Respectfully revised and submitted, seventh month of the forty-sixth year of Qiánlóng [1781].

General Compilers: Jǐ Yún 紀昀, Lù Xīxióng 陸錫熊, Sūn Shìyì 孫士毅. General Reviser: Lù Fèichí 陸費墀.

Abstract

The Zhōuguān zǒngyì is one of the principal late-Southern-Sòng Zhōulǐ commentaries to combine Yǒngjiā xuépài statecraft preoccupation with a strict line-by-line evidential method. Yì Fú’s distinctive contribution is the use of cross-reference between offices within the Zhōulǐ itself to resolve interpretive disputes — what the Sìkù editors approvingly call “interpreting the classic by the classic” (yǐ jīng shì jīng 以經釋經). The most striking single block of original analysis is the geographical material in the Zhífāngshì commentary, which inaugurates the Sòng tradition of treating the Zhōulǐ’s administrative geography as recoverable through systematic comparison with later geographical sources.

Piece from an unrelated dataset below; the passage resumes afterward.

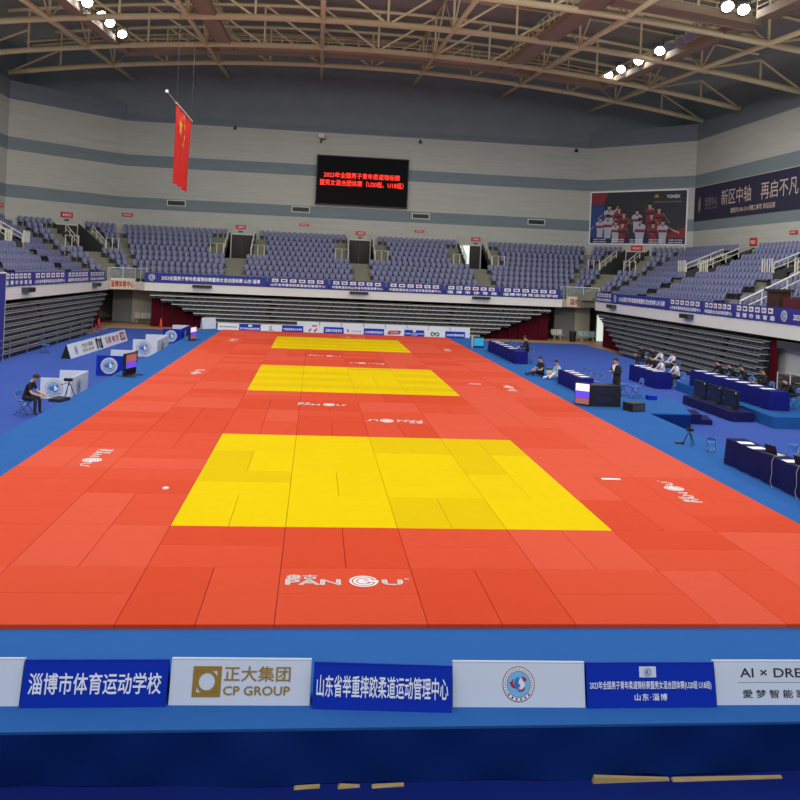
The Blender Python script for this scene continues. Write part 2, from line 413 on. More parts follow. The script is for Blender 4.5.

The Sìkù editors acknowledge Yì Fú’s compromised political record (close association with Hán Tuōzhòu 韓侂胄 and Sū Shīdàn 蘇師旦, demoted and exiled after their fall in 1207) but explicitly separate it from the scholarly value of his commentary. The composition is most plausibly dated across his Níngzōng-era career, in the bracket 1190–1230 (he was jìnshì in 1184 and was still receiving visiting-poems in the Jiāxī era 1237–1240).

The reconstruction in the Wényuāngé Sìkù is approximately 80–90% of the original — Tiānguān, Chūnguān, Qiūguān, and Kǎogōngjì substantially complete from the Yǒnglè dàdiǎn; Dìguān and Xiàguān in patchwork form from Wáng Yǔzhī’s Zhōulǐ dìngyì extracts.

Translations and research

No substantial secondary literature located. Discussed in surveys of Yǒngjiā-school Zhōulǐ scholarship and Hú-nán Sòng-period classical learning.

Other points of interest

The reconstruction history of this text — Sòng print lost; substantially recovered from the Yǒnglè dàdiǎn with gaps filled from a contemporaneous citing-source — is one of the cleaner examples of Sìkù-editorial method, and is explicitly described in the tíyào with the editors’ arithmetic (“eight or nine parts in ten recovered”). The procedure became the template for the Sìkù recovery of dozens of Sòng commentaries that survived only in Dàdiǎn fragments.